Uniform Applied Bias Fields

The applied DC bias that causes ferrite saturation is always in the positive z direction of the tensor coordinate system. Initially the tensor coordinate system is assumed to be aligned with the fixed coordinate system; the tensor's z-axis is the same as the model's z-axis. To model other directions of applied bias, the permeability tensor must be rotated so that its z-axis lies in another direction on the fixed coordinate system. This is accomplished by specifying the rotation angles about the axes when you assign a magnetic bias source to a model surface.

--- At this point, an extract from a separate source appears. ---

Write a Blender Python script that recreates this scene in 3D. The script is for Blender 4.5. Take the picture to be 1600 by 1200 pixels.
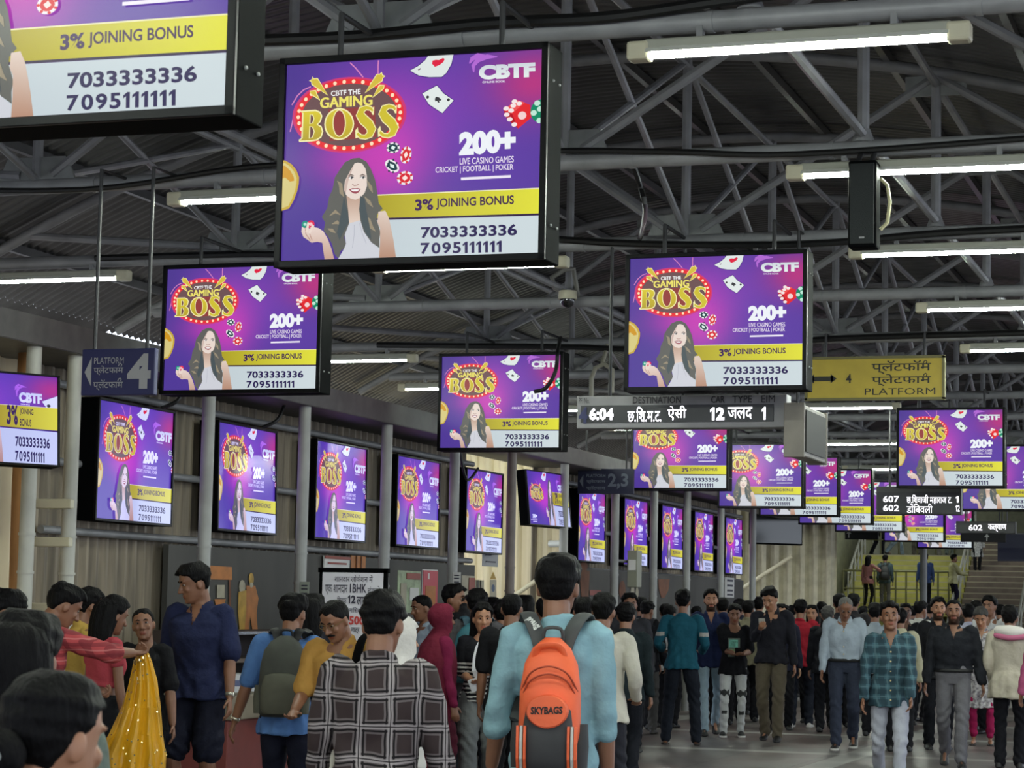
import bpy, bmesh, math, random
import numpy as np
from mathutils import Vector, Matrix, Quaternion

for o in list(bpy.data.objects):
    bpy.data.objects.remove(o)
SC = bpy.context.scene
COL = SC.collection

# ------------------------------------------------------------------ camera
FPX = 3500.0                                  # focal length in pixels of the 1600 x 1200 frame
CAM = Vector((0, 0, 1.53))
_yaw, _pit, _rol = math.radians(18.75), math.radians(5.63), math.radians(1.17)
_f0 = Vector((-math.sin(_yaw), math.cos(_yaw), 0)); _r0 = Vector((math.cos(_yaw), math.sin(_yaw), 0)); _z = Vector((0, 0, 1))
FWD = math.cos(_pit) * _f0 + math.sin(_pit) * _z
_up = -math.sin(_pit) * _f0 + math.cos(_pit) * _z
RGT = math.cos(_rol) * _r0 + math.sin(_rol) * _up
UPV = -math.sin(_rol) * _r0 + math.cos(_rol) * _up
cam = bpy.data.cameras.new('camera')
cam.sensor_width = 36.0; cam.sensor_fit = 'HORIZONTAL'; cam.lens = FPX / 1600 * 36.0
cam.clip_start = 0.05; cam.clip_end = 400
cam.dof.use_dof = True; cam.dof.focus_distance = 15.0; cam.dof.aperture_fstop = 14.0
camo = bpy.data.objects.new('camera', cam); COL.objects.link(camo)
camo.matrix_world = Matrix(((RGT.x, UPV.x, -FWD.x, CAM.x), (RGT.y, UPV.y, -FWD.y, CAM.y), (RGT.z, UPV.z, -FWD.z, CAM.z), (0, 0, 0, 1)))
SC.camera = camo


def ray(x, y):
    return FWD + RGT * ((x - 800) / FPX) - UPV * ((y - 600) / FPX)


def at_x(x, y, X):
    d = ray(x, y); return CAM + d * ((X - CAM.x) / d.x)


def at_y(x, y, Y):
    d = ray(x, y); return CAM + d * ((Y - CAM.y) / d.y)


def at_z(x, y, Z):
    d = ray(x, y); return CAM + d * ((Z - CAM.z) / d.z)


def at_d(x, y, d):
    return CAM + ray(x, y) * d


# ------------------------------------------------------------------ sky, exposure
W = bpy.data.worlds.new('daylight'); SC.world = W; W.use_nodes = True
bg = W.node_tree.nodes['Background']
bg.inputs[0].default_value = (0.80, 0.88, 1.0, 1); bg.inputs[1].default_value = 2.6
SC.view_settings.view_transform = 'Standard'
try: SC.view_settings.look = 'None'
except Exception: pass
SC.view_settings.exposure = 0.0; SC.view_settings.gamma = 1.0; SC.view_settings.use_curve_mapping = False
SC.cycles.use_denoising = True
SC.cycles.max_bounces = 6; SC.cycles.diffuse_bounces = 3; SC.cycles.glossy_bounces = 3
SC.cycles.transmission_bounces = 4; SC.cycles.transparent_max_bounces = 6
SC.cycles.sample_clamp_indirect = 4.0; SC.cycles.sample_clamp_direct = 0.0
SC.cycles.caustics_reflective = False; SC.cycles.caustics_refractive = False
LAMP = 270.0                                   # radiance of a fluorescent tube
SCREEN = 1.0                                  # radiance of a white screen pixel

# ------------------------------------------------------------------ helpers
rng = random.Random(7)


def lin(c):
    return tuple(((v / 255.0) / 12.92 if v / 255.0 <= 0.04045 else ((v / 255.0 + 0.055) / 1.055) ** 2.4) for v in c)


def tag(o, label=None, cat=None, group=None, kind=None):
    if label: o['label'] = label
    if cat: o['category'] = cat
    if group: o['group'] = group
    if kind: o['kind'] = kind
    return o


def empty(name, loc=(0, 0, 0), rz=0.0):
    o = bpy.data.objects.new(name, None); COL.objects.link(o)
    o.location = loc; o.rotation_euler = (0, 0, rz); o.empty_display_size = 0.1
    return o


KIDS = {}


def copy_tree(o, parent=None):
    c = o.copy(); COL.objects.link(c); c.parent = parent
    if parent is not None: KIDS.setdefault(parent.name, []).append(c)
    for ch in KIDS.get(o.name, []):
        copy_tree(ch, c)
    return c


def link(name, me, parent=None, loc=None, rot=None):
    o = bpy.data.objects.new(name, me); COL.objects.link(o)
    if parent is not None:
        o.parent = parent; KIDS.setdefault(parent.name, []).append(o)
    if loc is not None: o.location = loc
    if rot is not None: o.rotation_euler = rot
    return o


class MB:
    """collects shapes; build() links them as ONE mesh object"""
    def __init__(s): s.v = []; s.f = []; s.m = []; s.c = None
    def add(s, vs, fs, mi=0):
        b = len(s.v); s.v.extend([tuple(p) for p in vs]); s.f.extend([tuple(i + b for i in f) for f in fs]); s.m.extend([mi] * len(fs))
        return s
    def box(s, c, size, rot=None, mi=0, bev=0.0):
        hx, hy, hz = size[0] / 2, size[1] / 2, size[2] / 2
        M = rot.to_3x3() if rot is not None else None
        b = min(bev, hx * .9, hy * .9, hz * .9)
        if b <= 0:
            P = [(x, y, z) for x in (-hx, hx) for y in (-hy, hy) for z in (-hz, hz)]
            F = [(0, 1, 3, 2), (4, 6, 7, 5), (0, 4, 5, 1), (2, 3, 7, 6), (0, 2, 6, 4), (1, 5, 7, 3)]
        else:
            bm = bmesh.new(); bmesh.ops.create_cube(bm, size=1.0)
            for v in bm.verts: v.co = Vector((v.co.x * 2 * hx, v.co.y * 2 * hy, v.co.z * 2 * hz))
            bmesh.ops.bevel(bm, geom=list(bm.edges), offset=b, segments=2, affect='EDGES', profile=0.5)
            bm.verts.index_update(); P = [tuple(v.co) for v in bm.verts]; F = [[v.index for v in f.verts] for f in bm.faces]; bm.free()
        c = Vector(c)
        return s.add([(c + (M @ Vector(p) if M else Vector(p))) for p in P], F, mi)
    def quad(s, a, b, c, d, mi=0): return s.add([a, b, c, d], [(0, 1, 2, 3)], mi)
    def poly(s, pts, mi=0): return s.add(pts, [tuple(range(len(pts)))], mi)
    def loft(s, rings, mi=0, cap=True, close=False):
        n = len(rings[0]); vs = [p for r in rings for p in r]; fs = []
        k = len(rings)
        for i in range(k if close else k - 1):
            a = i * n; b = ((i + 1) % k) * n
            for j in range(n):
                j2 = (j + 1) % n; fs.append((a + j, a + j2, b + j2, b + j))
        if cap and not close:
            fs.append(tuple(reversed(range(n)))); fs.append(tuple((k - 1) * n + j for j in range(n)))
        return s.add(vs, fs, mi)
    def tube(s, pts, r, n=10, mi=0, cap=True, flat=1.0, upv=None):
        pts = [Vector(p) for p in pts]
        rs = r if isinstance(r, (list, tuple)) else [r] * len(pts)
        rings = []; prev = None
        for i, p in enumerate(pts):
            t = (pts[min(i + 1, len(pts) - 1)] - pts[max(i - 1, 0)])
            if t.length < 1e-9: t = Vector((0, 0, 1))
            t.normalize()
            if prev is None:
                a = Vector(upv) if upv is not None else (Vector((0, 0, 1)) if abs(t.z) < 0.9 else Vector((1, 0, 0)))
            else: a = prev
            u = (a - t * a.dot(t))
            if u.length < 1e-6: u = t.orthogonal()
            u.normalize(); prev = u; w = t.cross(u)
            rings.append([p + u * (math.cos(2 * math.pi * k / n) * rs[i] * flat) + w * (math.sin(2 * math.pi * k / n) * rs[i]) for k in range(n)])
        return s.loft(rings, mi, cap)
    def ball(s, c, r, mi=0, n=14, m=9, M=None):
        c = Vector(c); r = (r, r, r) if not isinstance(r, (tuple, list)) else r
        rings = []
        for i in range(1, m):
            a = math.pi * i / m
            rings.append([Vector((r[0] * math.sin(a) * math.cos(2 * math.pi * k / n), r[1] * math.sin(a) * math.sin(2 * math.pi * k / n), -r[2] * math.cos(a))) for k in range(n)])
        vs = [Vector((0, 0, -r[2]))] + [p for q in rings for p in q] + [Vector((0, 0, r[2]))]
        if M is not None: vs = [M.to_3x3() @ p for p in vs]
        fs = []
        for k in range(n): fs.append((0, 1 + (k + 1) % n, 1 + k))
        for i in range(m - 2):
            a = 1 + i * n; b = a + n
            for k in range(n): fs.append((a + k, a + (k + 1) % n, b + (k + 1) % n, b + k))
        a = 1 + (m - 2) * n; e = len(vs) - 1
        for k in range(n): fs.append((a + k, a + (k + 1) % n, e))
        return s.add([c + p for p in vs], fs, mi)
    def disc(s, c, r, axis=(0, 0, 1), n=20, mi=0):
        q = Vector((0, 0, 1)).rotation_difference(Vector(axis)); c = Vector(c)
        rx, ry = (r, r) if not isinstance(r, (tuple, list)) else r
        return s.poly([c + q @ Vector((rx * math.cos(2 * math.pi * k / n), ry * math.sin(2 * math.pi * k / n), 0)) for k in range(n)], mi)
    def mesh(s, name, mats, smooth=False):
        me = bpy.data.meshes.new(name); me.from_pydata(s.v, [], s.f)
        for m in (mats if isinstance(mats, (list, tuple)) else [mats]): me.materials.append(m)
        me.polygons.foreach_set('material_index', s.m)
        if smooth: me.polygons.foreach_set('use_smooth', [True] * len(s.f))
        me.update(); return me
    def build(s, name, mats, parent=None, smooth=False, loc=None, rot=None):
        me = s.mesh(name, mats, smooth)
        if smooth:
            try: me.set_sharp_from_angle(angle=math.radians(40))
            except Exception: pass
        return link(name, me, parent, loc, rot)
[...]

The rotation angles should be defined in the Magnetic Bias Source dialog box in such a way that the tensor coordinate system is obtained in the following manner:

1. Rotating the tensor coordinate system by a degrees (from the X Angle) around the fixed x-axis.
2. Rotating the resulting tensor coordinate system by b degrees (from the Y Angle) around the new y-axis.
3. Rotating the new tensor coordinate system by g degrees (from the Z Angle) around the new z-axis.

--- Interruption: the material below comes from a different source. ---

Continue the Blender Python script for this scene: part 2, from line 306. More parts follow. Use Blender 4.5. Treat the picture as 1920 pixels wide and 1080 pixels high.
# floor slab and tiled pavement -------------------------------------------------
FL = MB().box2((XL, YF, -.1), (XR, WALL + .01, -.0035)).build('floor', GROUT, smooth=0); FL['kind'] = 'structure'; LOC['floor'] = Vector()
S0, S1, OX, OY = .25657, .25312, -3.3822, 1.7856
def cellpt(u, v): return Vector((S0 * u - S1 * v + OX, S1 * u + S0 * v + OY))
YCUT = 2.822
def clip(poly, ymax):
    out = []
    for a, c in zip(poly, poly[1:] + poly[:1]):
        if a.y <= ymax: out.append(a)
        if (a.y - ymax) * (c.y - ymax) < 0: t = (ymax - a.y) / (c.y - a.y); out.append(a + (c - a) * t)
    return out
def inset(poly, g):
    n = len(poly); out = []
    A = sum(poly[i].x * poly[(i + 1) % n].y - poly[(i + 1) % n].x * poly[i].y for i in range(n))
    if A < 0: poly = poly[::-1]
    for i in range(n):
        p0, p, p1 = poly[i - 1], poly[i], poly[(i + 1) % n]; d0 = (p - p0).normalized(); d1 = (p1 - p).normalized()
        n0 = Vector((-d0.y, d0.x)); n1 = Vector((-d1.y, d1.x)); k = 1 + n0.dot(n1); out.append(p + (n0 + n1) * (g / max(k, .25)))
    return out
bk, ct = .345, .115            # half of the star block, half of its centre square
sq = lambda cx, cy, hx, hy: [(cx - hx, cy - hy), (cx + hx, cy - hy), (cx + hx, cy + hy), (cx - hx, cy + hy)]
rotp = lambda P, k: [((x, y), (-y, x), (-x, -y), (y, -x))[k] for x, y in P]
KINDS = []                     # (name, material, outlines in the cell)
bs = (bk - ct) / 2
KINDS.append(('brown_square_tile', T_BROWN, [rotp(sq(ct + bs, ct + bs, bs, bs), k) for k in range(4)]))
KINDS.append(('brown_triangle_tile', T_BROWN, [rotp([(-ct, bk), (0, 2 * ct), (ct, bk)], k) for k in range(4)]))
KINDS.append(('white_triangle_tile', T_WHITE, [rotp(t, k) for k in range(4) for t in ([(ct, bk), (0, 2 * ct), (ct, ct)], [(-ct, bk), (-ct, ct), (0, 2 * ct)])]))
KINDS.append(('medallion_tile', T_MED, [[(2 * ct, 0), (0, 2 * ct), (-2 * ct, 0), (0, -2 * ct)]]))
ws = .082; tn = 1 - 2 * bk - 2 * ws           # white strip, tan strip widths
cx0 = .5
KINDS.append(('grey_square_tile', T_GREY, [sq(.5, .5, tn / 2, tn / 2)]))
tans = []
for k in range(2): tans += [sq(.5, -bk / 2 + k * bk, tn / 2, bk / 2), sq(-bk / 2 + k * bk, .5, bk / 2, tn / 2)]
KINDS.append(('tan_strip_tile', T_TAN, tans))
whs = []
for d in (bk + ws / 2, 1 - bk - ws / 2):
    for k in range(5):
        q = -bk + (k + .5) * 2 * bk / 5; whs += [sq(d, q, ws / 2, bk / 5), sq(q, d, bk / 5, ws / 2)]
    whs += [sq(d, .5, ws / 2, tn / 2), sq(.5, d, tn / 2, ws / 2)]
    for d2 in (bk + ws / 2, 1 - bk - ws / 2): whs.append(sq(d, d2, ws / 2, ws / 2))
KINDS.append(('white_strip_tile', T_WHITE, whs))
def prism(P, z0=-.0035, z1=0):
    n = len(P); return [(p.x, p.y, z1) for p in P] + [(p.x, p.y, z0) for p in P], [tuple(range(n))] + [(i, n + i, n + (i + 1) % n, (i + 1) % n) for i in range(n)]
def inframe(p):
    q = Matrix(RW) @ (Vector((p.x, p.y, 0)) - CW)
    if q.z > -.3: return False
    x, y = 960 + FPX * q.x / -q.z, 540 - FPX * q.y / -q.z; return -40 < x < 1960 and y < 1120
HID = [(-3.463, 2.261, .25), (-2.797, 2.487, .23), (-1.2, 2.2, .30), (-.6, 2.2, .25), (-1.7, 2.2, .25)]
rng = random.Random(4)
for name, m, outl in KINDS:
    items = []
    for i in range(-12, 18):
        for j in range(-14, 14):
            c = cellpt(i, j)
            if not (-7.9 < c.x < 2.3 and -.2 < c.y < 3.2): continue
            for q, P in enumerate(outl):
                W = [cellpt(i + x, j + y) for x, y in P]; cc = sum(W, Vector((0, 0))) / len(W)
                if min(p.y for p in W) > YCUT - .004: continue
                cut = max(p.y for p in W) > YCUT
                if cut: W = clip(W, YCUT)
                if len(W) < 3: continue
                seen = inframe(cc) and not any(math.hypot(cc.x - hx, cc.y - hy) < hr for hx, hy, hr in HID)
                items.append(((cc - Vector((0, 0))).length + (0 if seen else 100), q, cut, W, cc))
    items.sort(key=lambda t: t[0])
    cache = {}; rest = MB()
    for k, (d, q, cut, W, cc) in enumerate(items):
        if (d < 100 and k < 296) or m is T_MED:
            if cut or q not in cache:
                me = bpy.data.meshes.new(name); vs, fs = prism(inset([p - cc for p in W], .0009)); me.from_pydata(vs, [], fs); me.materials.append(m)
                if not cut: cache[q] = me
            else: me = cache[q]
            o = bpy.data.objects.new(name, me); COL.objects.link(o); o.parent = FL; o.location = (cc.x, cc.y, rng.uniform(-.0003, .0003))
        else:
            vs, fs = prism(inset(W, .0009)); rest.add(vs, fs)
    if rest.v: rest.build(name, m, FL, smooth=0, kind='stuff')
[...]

This concept is illustrated in the following graphic. In the first panel, the permeability tensor is rotated a degrees about the x-axis. In the second panel, the tensor is rotated b degrees about the y'-axis (the new y-axis). In the third panel, the tensor is rotated g degrees about the z''-axis (the new z-axis). The resulting tensor has the coordinate system (x''y''z'') relative to the fixed coordinate system.

For example, to model the DC bias in the x direction you would rotate the tensor coordinate system so that its z-axis lies along the x-axis of the fixed coordinate system. To do this you would enter 0 for the X Angle, 90 for the Y Angle, and 0 for the Z Angle.